DATA SEGMENT =
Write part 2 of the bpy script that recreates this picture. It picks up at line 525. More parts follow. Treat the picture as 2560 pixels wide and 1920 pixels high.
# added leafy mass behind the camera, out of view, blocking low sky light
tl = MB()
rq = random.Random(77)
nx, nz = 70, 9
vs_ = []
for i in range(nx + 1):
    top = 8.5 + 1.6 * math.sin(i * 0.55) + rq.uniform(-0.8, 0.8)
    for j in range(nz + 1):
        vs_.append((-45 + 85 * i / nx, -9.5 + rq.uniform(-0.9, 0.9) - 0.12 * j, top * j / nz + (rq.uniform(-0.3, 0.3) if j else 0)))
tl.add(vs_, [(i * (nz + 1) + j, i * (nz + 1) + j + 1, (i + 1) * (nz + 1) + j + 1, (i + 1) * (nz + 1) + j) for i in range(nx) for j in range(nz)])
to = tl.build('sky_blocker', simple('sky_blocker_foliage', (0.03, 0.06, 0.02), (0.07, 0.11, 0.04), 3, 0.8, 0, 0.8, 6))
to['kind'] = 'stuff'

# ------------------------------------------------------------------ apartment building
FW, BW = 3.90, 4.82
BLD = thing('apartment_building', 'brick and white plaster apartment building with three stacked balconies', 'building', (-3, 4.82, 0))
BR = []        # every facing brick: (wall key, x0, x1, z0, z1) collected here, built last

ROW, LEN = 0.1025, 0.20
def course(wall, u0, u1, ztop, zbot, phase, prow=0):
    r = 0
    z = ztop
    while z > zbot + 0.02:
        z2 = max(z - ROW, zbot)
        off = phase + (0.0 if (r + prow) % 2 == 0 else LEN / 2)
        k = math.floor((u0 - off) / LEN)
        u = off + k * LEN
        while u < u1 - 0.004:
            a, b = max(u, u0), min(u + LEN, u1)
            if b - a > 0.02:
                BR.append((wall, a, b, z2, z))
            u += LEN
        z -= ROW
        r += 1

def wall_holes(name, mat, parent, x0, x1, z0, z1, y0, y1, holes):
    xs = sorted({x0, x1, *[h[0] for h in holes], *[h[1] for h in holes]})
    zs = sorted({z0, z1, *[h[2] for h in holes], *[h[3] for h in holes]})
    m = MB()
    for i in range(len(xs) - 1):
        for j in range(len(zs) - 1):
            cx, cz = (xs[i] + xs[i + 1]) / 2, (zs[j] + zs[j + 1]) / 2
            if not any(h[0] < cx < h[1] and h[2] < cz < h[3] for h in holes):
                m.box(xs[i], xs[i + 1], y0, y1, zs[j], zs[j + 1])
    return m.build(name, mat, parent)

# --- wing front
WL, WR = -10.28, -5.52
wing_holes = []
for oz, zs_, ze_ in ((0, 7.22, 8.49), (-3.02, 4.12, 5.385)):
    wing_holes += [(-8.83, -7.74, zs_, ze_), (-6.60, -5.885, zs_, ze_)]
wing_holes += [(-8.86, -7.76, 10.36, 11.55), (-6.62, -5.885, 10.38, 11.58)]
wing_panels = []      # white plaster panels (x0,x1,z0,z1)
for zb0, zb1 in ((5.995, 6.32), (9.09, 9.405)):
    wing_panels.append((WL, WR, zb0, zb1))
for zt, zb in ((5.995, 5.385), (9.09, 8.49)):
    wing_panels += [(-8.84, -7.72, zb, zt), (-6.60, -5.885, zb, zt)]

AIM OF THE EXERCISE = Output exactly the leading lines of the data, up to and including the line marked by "to['kind'] = 'stuff'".

EXPECTED OUTPUT =
Write part 2 of the bpy script that recreates this picture. It picks up at line 525. More parts follow. Treat the picture as 2560 pixels wide and 1920 pixels high.
# added leafy mass behind the camera, out of view, blocking low sky light
tl = MB()
rq = random.Random(77)
nx, nz = 70, 9
vs_ = []
for i in range(nx + 1):
    top = 8.5 + 1.6 * math.sin(i * 0.55) + rq.uniform(-0.8, 0.8)
    for j in range(nz + 1):
        vs_.append((-45 + 85 * i / nx, -9.5 + rq.uniform(-0.9, 0.9) - 0.12 * j, top * j / nz + (rq.uniform(-0.3, 0.3) if j else 0)))
tl.add(vs_, [(i * (nz + 1) + j, i * (nz + 1) + j + 1, (i + 1) * (nz + 1) + j + 1, (i + 1) * (nz + 1) + j) for i in range(nx) for j in range(nz)])
to = tl.build('sky_blocker', simple('sky_blocker_foliage', (0.03, 0.06, 0.02), (0.07, 0.11, 0.04), 3, 0.8, 0, 0.8, 6))
to['kind'] = 'stuff'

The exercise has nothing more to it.